Todd Akin
Rep. Todd Akin, Republican nominee for Senate in Missouri, said in a television interview on Sunday that abortion should not be legal in cases of rape because victims of "legitimate rape" will very rarely become pregnant. Wikimedia Commons

On Monday U.S. Rep. Todd Akin made one of the most ill-informed, ignorant and obnoxious statements this past weekend when he said that pregnancies stemming from "legitimate rape" were "really rare" and that women's bodies automatically fight off pregnancies after they are raped.

Neither part is even remotely accurate, though there is a slightly lower rate of pregnancies after rapes because the emotional trauma a rape victim carries after being attacked can lead to miscarriages.

It boggles the mind that a Congressman and U.S. Senate candidate could say these things out loud, that Mike Huckabee and Rep. Steve King would basically agree, and the knowledge that a person who holds such imbecilic views is helping to decide what laws we'll live by brings a little sadness to every sane person who hears the remarks in full.

But there is a silver lining (albeit a really tiny one, kinda like the foil stuck to the paper that wraps a stick of Doublemint.) Namely, the glut of amazing opinion pieces that have been written in the scant hours since Sunday, when Todd Akin shoved his wingtip all the way past his molars and left it in his esophagus to rot.

Here's a guide to some of the best articles on the topic:

1. Eve Ensler's dispatch from the Congo: Okay, this was kind of cheating on my part. Anyone who sees the mind and pen behind the unrivaled, momentous "The Vagina Monologues" at the top of this list will assume I made the safe call. And they'd be right. But this open letter to Akin that Ensler wrote for the Huffington Post. is the most moving piece I've seen on the topic, and the fact that Ms. Ensler took the time away from her work in Bukavu, Congo, to write it after being kept awake by Akin's words just makes it that much more powerful. It is chilling stuff, and there's no real way to do it justice so I'll just include this snippet from the letter's last couple of sentences to give you an idea of what Eve Ensler has to say about Todd Akin, "legitimate" rape and a wide range of other issues with connections to the concepts at play in the Akin controversy:

"I have spent much time with mothers who have given birth to children who are the product of rape. I have watched how tortured they are wrestling with their hate and anger, trying not to project that onto their child. I am asking you and the GOP to get out of my body, out of my vagina, my womb, to get out of all of our bodies. These are not your decisions to make. These are not your words to define."

2. The Onion's majestic satire piece: The Onion's writers have an uncanny ability to cut through all the B.S. and getting to the heart of an issue, then write it in a way that leaves you crying with laughter.
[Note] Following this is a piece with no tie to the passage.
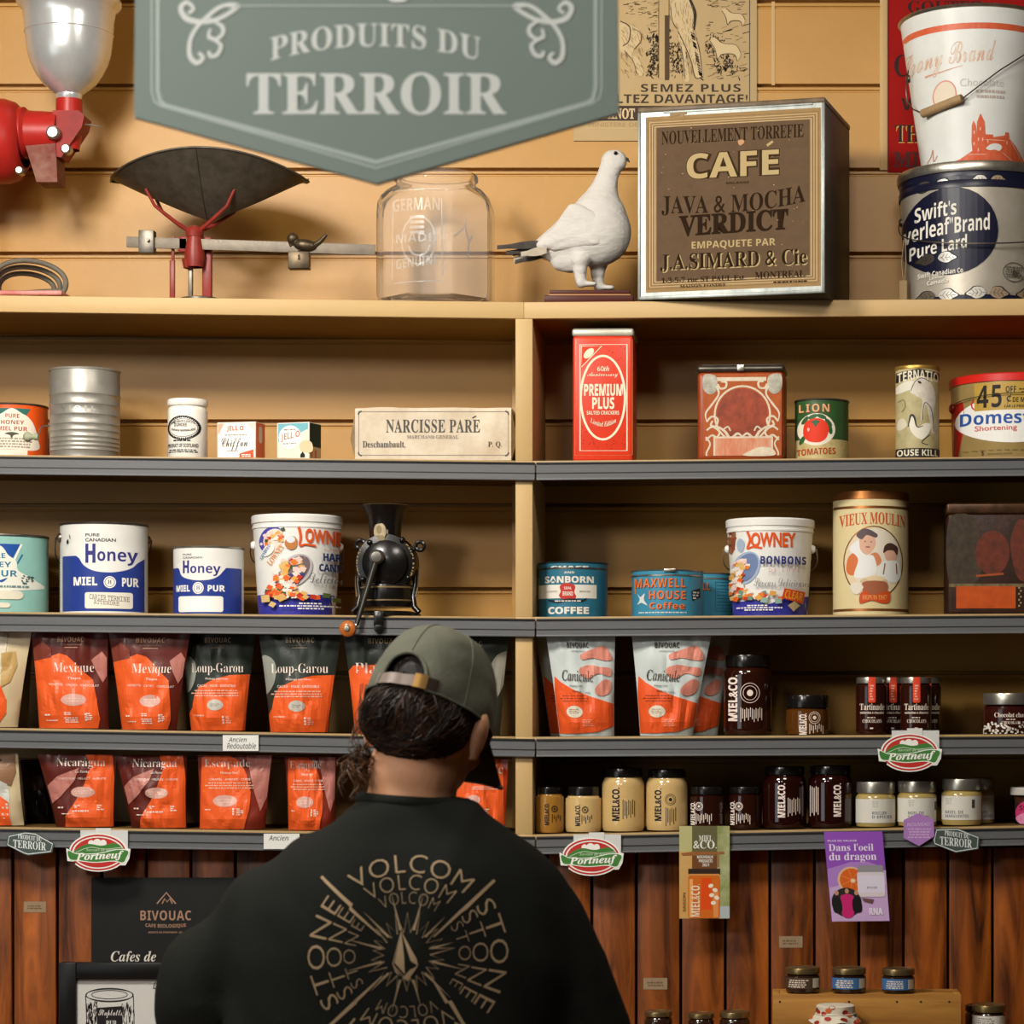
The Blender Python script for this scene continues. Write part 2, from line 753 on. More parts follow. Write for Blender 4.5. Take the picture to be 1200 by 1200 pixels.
# horizontal board wall
mb = MB()
prof = [(DEPTH, 0.0)]
zs = sorted(PZ(100 + 98.3 * k, DEPTH) for k in range(-5, 17))
for zg in zs:
    if zg < 0.05 or zg > 2.97:
        continue
    prof += [(DEPTH, zg - 0.0135), (DEPTH + 0.0025, zg - 0.012), (DEPTH + 0.0025, zg - 0.010), (DEPTH - 0.001, zg - 0.0085), (DEPTH - 0.001, zg - 0.0045),
             (DEPTH + 0.018, zg - 0.003), (DEPTH + 0.018, zg + 0.0025), (DEPTH, zg + 0.003)]
prof.append((DEPTH, 3.0))
WL, WR = -4.1, 3.3
xs = [WL + (WR - WL) * i / 10 for i in range(11)]
V = [[mb.bm.verts.new((x, y, z)) for x in xs] for y, z in prof]
for j in range(len(prof) - 1):
    for i in range(10):
        mb.face([V[j][i], V[j][i + 1], V[j + 1][i + 1], V[j + 1][i]], PAINT)
mb.box(WL, WR, DEPTH + 0.02, DEPTH + 0.10, 0, 3.0, PAINT)
# caulked butt joint of two boards
x = PX(906, DEPTH)
mb.box(x - 0.003, x + 0.003, DEPTH - 0.0012, DEPTH + 0.004, PZ(100, DEPTH), PZ(2, DEPTH), TRIMP)
tag(mb.build('wall_back'), kind='structure')
mb = MB()
mb.box(PX(1031, DEPTH), PX(1040, DEPTH), DEPTH - 0.004, DEPTH + 0.002, PZ(200, DEPTH), 3.0, TRIMP, 0.001)
tag(mb.build('trim_1'), kind='structure')
mb = MB()
mb.box(-4.2, 3.4, -6.0, 0.6, 3.0, 3.05, mat('#a8987c', 0.7, bump=0.05))
tag(mb.build('ceiling'), kind='structure')

# vertical plank panelling below the shelves
PANEL_Y = 0.05
mb = MB()
PLANK = woodmat('red_brown_planks', '#2a0f05', '#a2561a', 'Z', 26, 0.40, 0.25)
DARKG = mat('#120603', 0.8)
zt = PZ(992, 0.0) - 0.004
for k in range(-9, 34):
    a, b = 15 + 52.2 * (k - 1), 15 + 52.2 * k
    x0, x1 = PX(a, PANEL_Y) + 0.002, PX(b, PANEL_Y) - 0.0025
    if x1 > XR - 0.1 or x0 < XL + 0.1:
        continue
    mb.box(x0, x1, PANEL_Y, PANEL_Y + 0.018, 0.0, zt, PLANK, 0.0022)
mb.box(XL + 0.1, XR - 0.1, PANEL_Y + 0.018, PANEL_Y + 0.03, 0.0, zt, DARKG)
tag(mb.build('wall_panelling'), kind='structure')

# ---------------------------------------------------------------- shelving
unit = thing('wall_shelving', 'ochre painted wall shelving with a centre post and grey price rails', 'shelves', (0, 0, 0))
RAIL = mat('#626466', 0.38, metal=0.0, wear=0.35, wcol='#525150', scale=3.0, stretch=(2, 1, 60), bump=0.04, bscale=120, name='grey_rail_plastic')
RAILD = mat('#2b2927', 0.5)
LIP = mat('#a98c5a', 0.45, wear=0.3, scale=12)
PXL, PXR = 624, 604
ENDL, ENDR = XL + 0.12, XR - 0.12
xm = PX(614, 0)


def slab(mbx, x0, x1, n, y0, y1, dz0, dz1, m, bev=0.001):
    vs = mbx.box(x0, x1, y0, y1, dz0, dz1, m, bev)
    for v in vs:
        v.co.z += shelf_z(n, v.co.x)


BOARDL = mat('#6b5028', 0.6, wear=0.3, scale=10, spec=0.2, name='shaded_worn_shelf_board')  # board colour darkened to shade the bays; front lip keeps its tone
TH = 19.5 * sc(0)
mb = MB()
slab(mb, ENDL, xm, 0, 0.0, 0.012, -TH, 0, TRIMP, 0.0015)
slab(mb, xm, ENDR, 0, 0.0, 0.012, -TH, 0, TRIMP, 0.0015)
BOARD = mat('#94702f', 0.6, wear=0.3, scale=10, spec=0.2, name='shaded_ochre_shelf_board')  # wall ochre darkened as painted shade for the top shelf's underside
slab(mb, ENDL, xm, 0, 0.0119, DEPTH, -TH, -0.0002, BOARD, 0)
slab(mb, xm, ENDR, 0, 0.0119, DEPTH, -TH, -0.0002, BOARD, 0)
mb.build('top_shelf_board', unit)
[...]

This is not just another Joe Biden washing his car in front of the White House with his shirt off story, though (nothing against those, they're amazing.) Instead it is the most crushing and thorough takedown of Todd Akin's recent remarks to hit the Web so far, and will most likely never be knocked from that perch. This story presents a fictional character who was raped and finds solace in the concept that she wasn't "legitimately" raped, so she shouldn't get so down on herself. All with the writer's tongue practically poking through her cheek.

Here's a choice nugget: "'Being violently coerced into having sex was the worst thing that's ever happened to me, so I take comfort in knowing it wasn't actually rape,' Byars said of the vicious encounter in which she was accosted in an alleyway by a stranger, pinned to the ground, and penetrated against her will for 25 minutes. 'It was absolutely horrific-I felt violated in the worst way imaginable-but thanks to Congressman Akin, I now realize it must, at some level, have been consensual after all.'"

3. Mila Jaroniec of Thought Catalog's deeply personal reflections: Mila Jaroniec has already earned herself quite the name for herself at Thought Catalog as one of the site's better writers, and definitely its most personal. A two-time rape victim, she dedicates the first part of her story reacting to Akin's words to posing questions that she would like to ask him -- do her rapes count? when does it count as "legitimate rape? -- and discussing her horrific personal experiences with sexual assault. The piece starts out darkly sarcastic but gets more cynical and venemous as it goes on, asking at the end, "America is this correct?" That we ask victims what they did to get themselves raped? Here's a sample of Jaroniec's great piece:

"So when does it count? When is it real? If I told you it happened when we were stone sober locked in a tower wearing chastity belts and nun costumes, would that make it better? No? Wait, we're still wearing our bodies. I exist therefore I'm asking for it."